Ende 2023 waren lediglich 81 von 581 OZG-Services vollständig online nutzbar. Diese Verzögerungen hinterlassen Spuren: Der eGovernment MONITOR 2025 zeigt einen kontinuierlichen Vertrauensverlust der Bürger.
Die Zahlen sprechen für sich: Über die Hälfte der Befragten zweifelt wegen fehlender Digitalangebote an der Modernität und Effizienz der Regierung. Nur etwa 15 Prozent sehen ihre Erwartungen an eine moderne Digitalverwaltung erfüllt.
Europa zieht gemeinsam an
Deutschlands Digital-Initiative ist Teil einer EU-weiten Strategie. Die überarbeitete eIDAS-Verordnung von 2024 verpflichtet alle Mitgliedstaaten, bis 2027 eine interoperable EUDI-Wallet anzubieten.
Das Ziel: Ein standardisiertes, grenzüberschreitendes System. EU-Bürger können ihre nationale Digital-Wallet künftig in jedem anderen Mitgliedstaat nutzen.
Für Unternehmen entstehen neue Verpflichtungen.

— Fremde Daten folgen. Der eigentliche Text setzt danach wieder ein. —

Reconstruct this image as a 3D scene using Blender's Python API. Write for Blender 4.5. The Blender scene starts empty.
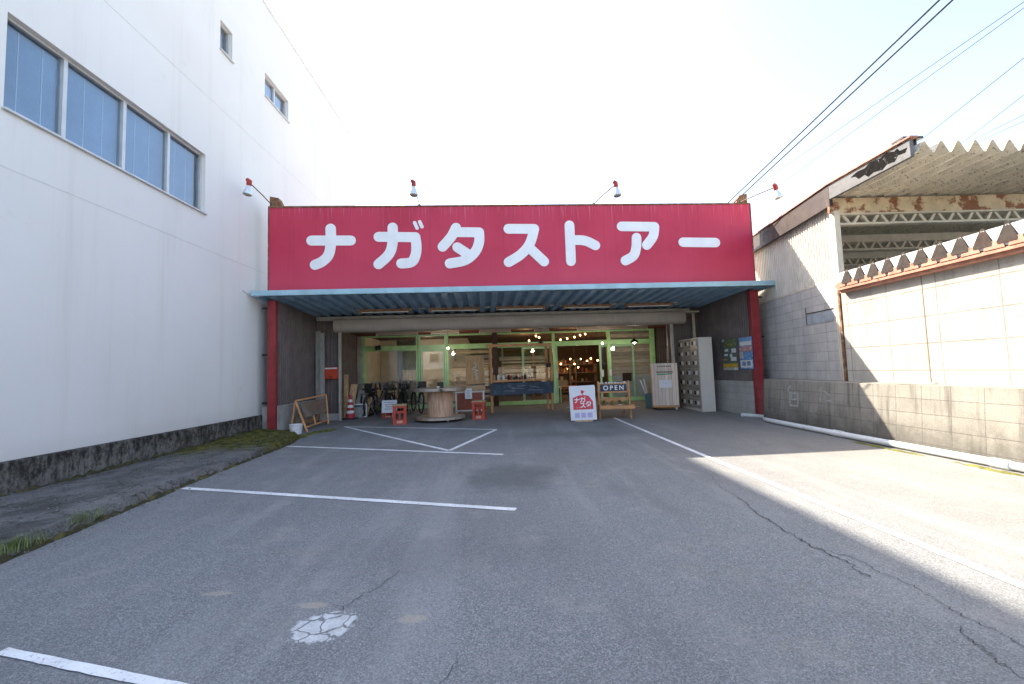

Firmen in regulierten Branchen wie Banking, Transport, Energie und Telekommunikation müssen die EUDI bis Ende 2027 für Online-Identifikation akzeptieren.
Stufenweise Einführung bis 2027
Der Rollout erfolgt schrittweise: Zunächst stehen Grundfunktionen der Identifikation im Fokus, fortgeschrittene Features wie qualifizierte elektronische Signaturen folgen später.
Die Integration läuft bereits: Das neue System wird mit bestehenden Diensten wie der BundID verknüpft, die als Benutzerkonto für Online-Behördenservices dient. Die erfolgreiche Migration der BundID-Postfächer zur neuen Zentralen Bürgerpostfach-Infrastruktur (ZBP) im März 2024 war ein wichtiger Grundstein.
Doch der Erfolg hängt davon ab, ob die Regierung das OZG-Umsetzungsdefizit aufholen und durch nutzerfreundliche End-to-End-Services das Bürgervertrauen zurückgewinnen kann. Die größte Herausforderung steht noch bevor.